As I got closer to Eric, I said, “Hello, so here you are, Eric; I heard about your flat tire.” Eric looked up, justifiably confused. I started laughing, told him who I was, how I’d changed my mind about meeting up, and how I knew about the flat. We had a pleasant chat as he installed the new tube, pumped the tire, and put the wheel back on, then we walked together down to my car. I spotted a boy in front of the church and asked him to snap a photo of us with Eric’s camera. Eric had to get back to Castelfranco for dinner and bike disassembly, so we had no time to go to my favorite gelateria. Eric was as nice as a person as he came across on the forum and it was fun meeting up, with the circumstances making it an even better story (though if it hadn’t been for the flat tire, our encounter would not have taken place at all).

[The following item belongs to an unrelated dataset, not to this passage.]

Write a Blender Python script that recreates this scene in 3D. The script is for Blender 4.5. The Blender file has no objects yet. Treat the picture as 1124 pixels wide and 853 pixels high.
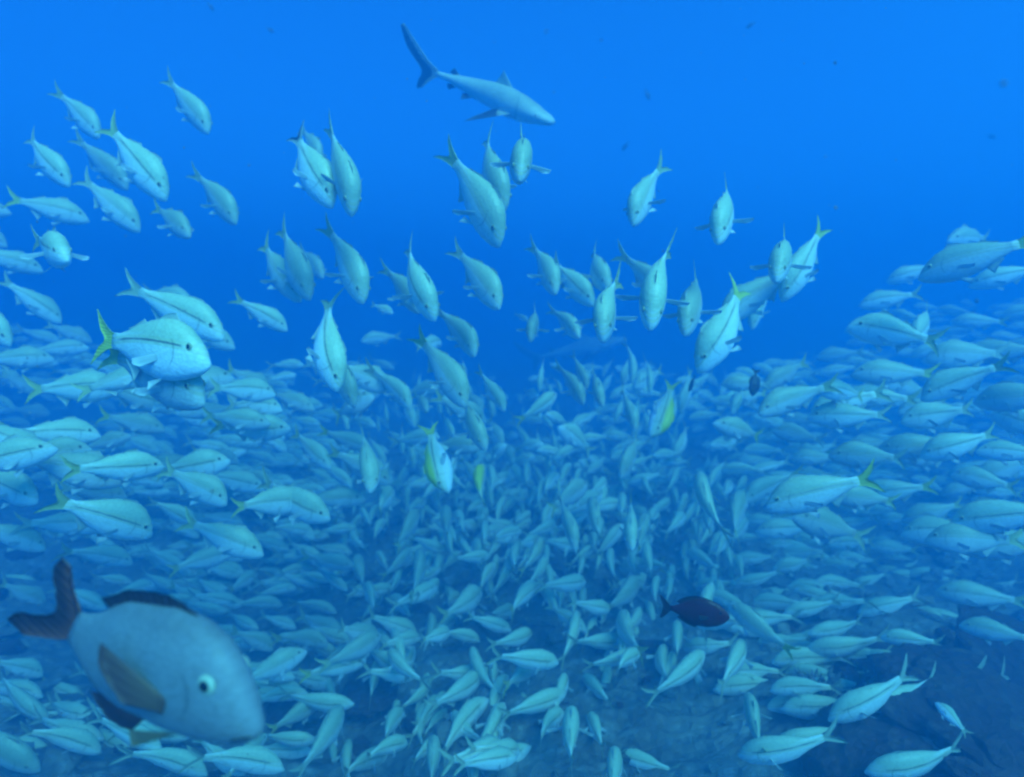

Epilogue: Not long after I got home, I drove back to Monte Grappa for the third time that day, this time to the sanctuary of the Madonna del Covolo, where there was an outdoor band concert my husband and I didn’t want to miss. After that I gave up on the idea of the photo exhibit. It would be the first time in many years that I would have none of my photos on display at the festival, but I didn’t regret the decision for a minute: meeting a fellow cyclist from far away on Monte Grappa is a memory I wouldn’t trade. Eric, as it turned out, had even more flat tires on his way back to Castelfranco. When he asked to use a phone in a shop to call the trip leader for help, a kind local man put Eric’s bike in his car and drove him to the hotel.
*that forum was under continuous, unrelenting assault by spambots, and the site owners did nothing to stop it. We members migrated en masse to the Velonation forums. The VeloNews forum has since been discontinued.